I think the document would be better if it didn't present this as
being a good (or unconditionally "needed") thing, at least without
caveats. For example, I don't think this is "needed" by users, but
rather more by others. That's mostly a writing-style thing though.

What is a "trusted path" of proxies, or a "trusted proxy"? I think
that phrase could just be deleted since there are very few cases
where anyone knows of and (equally) trusts all the proxies on a
path. I don't think the document defines that well enough for the
phrase to be kept.

Encouraging addition and modification of header fields like this
means that any future HTTP e2e integrity mechanisms will have to be
more complex than otherwise, basically about as complex as DKIM (or
the DOSETA proposal derived from that). I'm not sure if that might
or might not have a bad effect on future work with HTTP. I don't
know if that was discussed on the httpbis list or on apps-discuss.

Section 4 says proxies MUST ensure the "correct" header field is
updated but doesn't seem to say exactly how to know which header
field is the correct one.

5.4 seems to be standardising a practice that amounts to trying to
fool the user-agent into believing that TLS was used end to end when
in fact it was not. While this is so widely deployed that its
probably pointless to try even discourage, I'm not convinced that a
WG would design a standard for a server-side crypto accellerator in
this way. I think we'd be more likely to make the middlebox at least
visible to the user-agent.

7.2 doesn't seem to me to specify when to preserve the header field
and when not to do so. I don't think "direct consequence" is
something that all implementers will understand in the same way.
(If doing whatever you like is fine here, then that calls into
question the basis for standardising this in the first place.)

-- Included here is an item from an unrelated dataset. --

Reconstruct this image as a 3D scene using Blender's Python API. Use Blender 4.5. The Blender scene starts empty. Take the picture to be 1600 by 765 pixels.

8.1 says this cannot be relied upon. If that's the case then why is
it being standardised? Whitelisting proxies is (as the document
admits) not a credible mitigation.

8.2 says telling the client about the proxy chain is somehow a bad
thing but doesn't justify that. Since a client could find out anyway
if they wanted to bother, that seems wrong.

8.2 says to disallow the TRACE request. Is that a change to HTTP?
If so, then where was that discussed?

Section 9 says only that the expert should ensure that the
specification "address the security and privacy implications of the
requested parameter." So if I defined a parameter that passed on the
precise location of the end-user or the most recent healthcare
related URL they've accessed then would that be ok? I think
additional instructions are needed as to the acceptable purposes to
which such parameters can be put or else perhaps IETF review would
in fact be better. Given the field of applicability I would not be
surprised if very privacy-invasive parameters were defined in
future.

The W3C have standardised the DoNotTrack header field. It
should be clear whether or not, and if so, how, this header
field interacts with that one.

5.1 says "some other kind of identifier" which seems quite loose.

5.5 says widely deployed extensions SHOULD be standardized which is
an odd use of 2119.

What does "in a sensible way" mean in 7.4? That seems underspecified.

[Robert Sparks]

Comment (2012-08-29 for -07)

The long threads on apps-discuss and ietf-general focused early on syntax
details and privacy implications. Perhaps there were in-meeting conversations
that discussed why standardizing this would help that weren't captured on list?
It would be good to capture in this document a clear statement of why the IETF
believes this is a good behavior to standardize (and be sure we have consensus
behind it). This would fall out from the resolution of Adrian's discuss, which
I support.

[Ron Bonica]

Comment (2012-08-29 for -07)

Supporting Stephen Farrell's position

[Stewart Bryant]

Comment (2012-10-11 for -10)

Thank you for the work that you have done to address my concerns.